Impacts of the Indian Fighter Competition
by Robbin Laird
05/16/2011 India is clearly a key player in shaping the future of Chinese power, globally and in the Pacific. At the same time, the significant 2nd and 3rd world fighter market will be dominated by exports from China, Russia, India or Brazil...
...The Eurofighter Factor
What are the strategic potentials of a Eurofighter in India from an industrial point of view? Much depends on what India is able to do and can re-organize itself to do. If properly organized, India could shape a significant aerospace future and Eurofighter could become a key stimulant to such a future.
The collaboration necessary to make Eurofighter work in India with significant local support requires more than simply transferring technology. It requires in effect a European and Indian concurrent engineering process. If such a process can be shaped in the period of constructing, enabling and supporting an Indian Eurofighter then several other possibilities emerge.
An Indian-European congruent engineering capability could shape the future of exports from India to the second and third world combat aircraft markets. Here European engineering excellence combined with Indian manufacturing capabilities and IT excellence could create a global gamechanger. Not exactly Tata Nanos for the aerospace market but you get the point.
The congruence could craft the next generation of manned European combat aircraft as well. Such an aircraft could be designed with the other innovations in mind with significant impact, namely 5th generation aircraft and remotely piloted aircraft (RPAs).
Then the possibility of working a sensor and processing enterprise across manned assets combat aircraft and command and control aircraft as well as RPAs can be envisaged. For different clients, different mixes of sensors and communication and management assets could be placed on the combat versus large aircraft versus UAV platforms. Such mix and match possibilities could drive serious innovation.

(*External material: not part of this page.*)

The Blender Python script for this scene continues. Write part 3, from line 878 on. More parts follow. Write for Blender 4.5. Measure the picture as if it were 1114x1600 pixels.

And finally, EADS as key Eurofighter company has other assets of interest to India, such as Airbus commercial and military Airbus platforms. A400Ms and A330 tankers could be in play, and notably related to the sensor enterprise discussed above. The air tanker is an especially interesting platform to include in the mix because of all the space inside the A330 tanker, which can be used for C2 and related options.
And of course, Airbus, unlike Boeing, has demonstrated a willingness to build overseas final assembly plants. The US after turning down the opportunity to build tankers in Mobile, Alabama, and freighters and future Airbus commercial products may be shocked to see such facilities some day in India.
The Rafale Factor
The French Rafale is one of the two European aircraft downselected in the Indian fighter competition. Although the plane has yet to win an export order, the flagship Dassault combat aircraft has progressed to the point that India as well as Brazil could seriously select it as their next generation combat aircraft.
A major advantage vis a vis Eurofighter is that the Indians already have in their Russian aircraft a higher altitude combat aircraft and in this way similar to Eurofighter. And when the Indians did not select the engine for their light combat aircraft from the consortium supplying the Eurofighter engine, many analysts assumed this meant that Eurofighter would not be downselected in the fighter competition. A GE engine was selected for the LCA.
The Rafale is a multi-mission aircraft closer to the F-16 or F-18 class aircraft than to the F-15 or the Eurofighter. Several Indian sources have made it clear to SLD that the class of aircraft, which the F-16 represents, is in the sweet spot of their needs.
As such, the Rafale has advantages.
The French Air Force and Navy have evolved the aircraft over the past few years in actual operational settings; as such the aircraft has demonstrated its multi-mission capabilities and ability to be supported in relatively austere settings.
The Rafale has been used effectively in combat operations, and demonstrated its ability for flexible operations.
Rafale has a naval version, which is clearly of interest to the Indian Navy and its evolution of carrier aviation.
There is a common concern of those countries, which have NOT selected Rafale, and that is the belief that the plane is underpowered. And this certainly is not the case with the Eurofighter. Might this mean that the SNECMA engine could be replaced in favor of a GE-Snecma variant yet to be determined? Or do the French and Indians work on a new engine? Or that simply the aircraft continues as it is in the competition and if it wins, continues the course?
A Dassault-Thales team would be at the heart of any alliance with the Indians in shaping the future of Rafale. Thales as a global company could become significantly enhanced in its ability to shape price competitive products with such an alliance, and be well positioned in the next decades both for products in the second and third world as well as working a new basis for R and D and manufacturing in their European operations.